Esta estrategia formal, fragmentaria y a veces laberíntica, sirve a un propósito mayor: desmontar el lenguaje de la ley y la propiedad para mostrar cómo este sigue siendo un instrumento de despojo. La cámara, como señaló la crítica, no explota el dolor, sino que escucha y observa, expone un desequilibrio estructural donde los pueblos originarios deben luchar por ser reconocidos como sujetos de derecho.

La fuerza del documental reside en su capacidad para trascender el caso específico y convertirse en una alegoría poderosa sobre la continuidad histórica de la expoliación.
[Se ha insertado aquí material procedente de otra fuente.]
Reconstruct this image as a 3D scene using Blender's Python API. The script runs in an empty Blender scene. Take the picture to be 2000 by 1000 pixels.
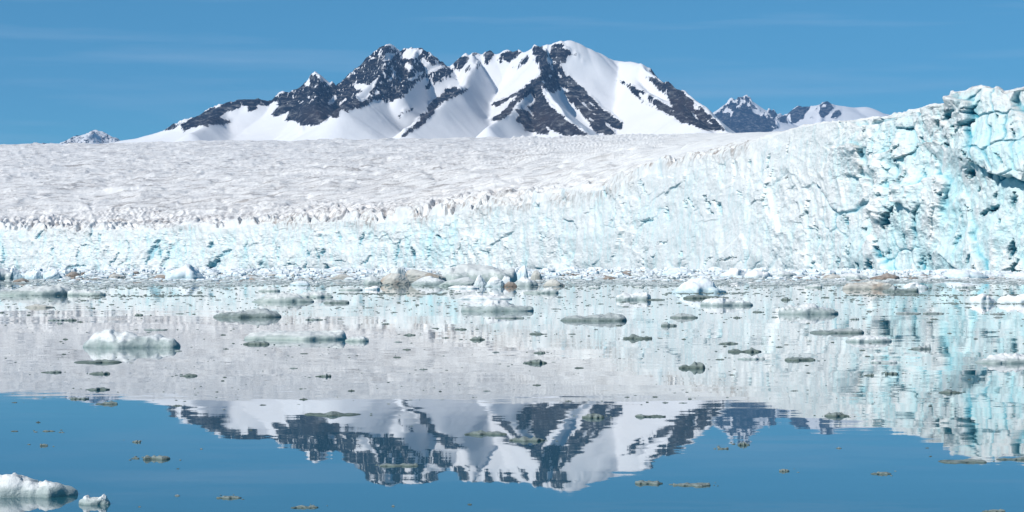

“(…) Nuestra tierra confirma a Martel como una de las voces más lúcidas e incómodas del cine contemporáneo”.

Cada plano del territorio, cada rostro en las viejas fotografías, habla de una pertenencia que los papeles notariales intentan borrar. Esta lucha por la tierra es, en esencia, una lucha por la memoria y la identidad, temas que resuenan profundamente en un festival que siempre ha entendido el cine como un espacio para la reafirmación de las culturas y las luchas populares de la región.

Producido por un consorcio internacional que incluye a Rei Cine (Argentina), Piano (México) y Snowglobe (Dinamarca), entre otros, y con apoyo de Ibermedia, Nuestra tierra confirma a Martel como una de las voces más lúcidas e incómodas del cine contemporáneo.

Más que ofrecer respuestas, la película planta preguntas incómodas y necesarias sobre el racismo, la justicia y la legitimidad. Al hacerlo, no solo documenta un crimen impune, sino que ejecuta un acto de reparación simbólica, otorgándole a la comunidad de Chuschagasta, como destacó el jurado del Festival de Cine de Londres, una parte de la justicia que el sistema les ha negado. Su proyección en La Habana reafirma que el cine latinoamericano esencial sigue siendo aquel que, con rigor artístico y compromiso ético, insiste en recordar lo que el poder pretende olvidar.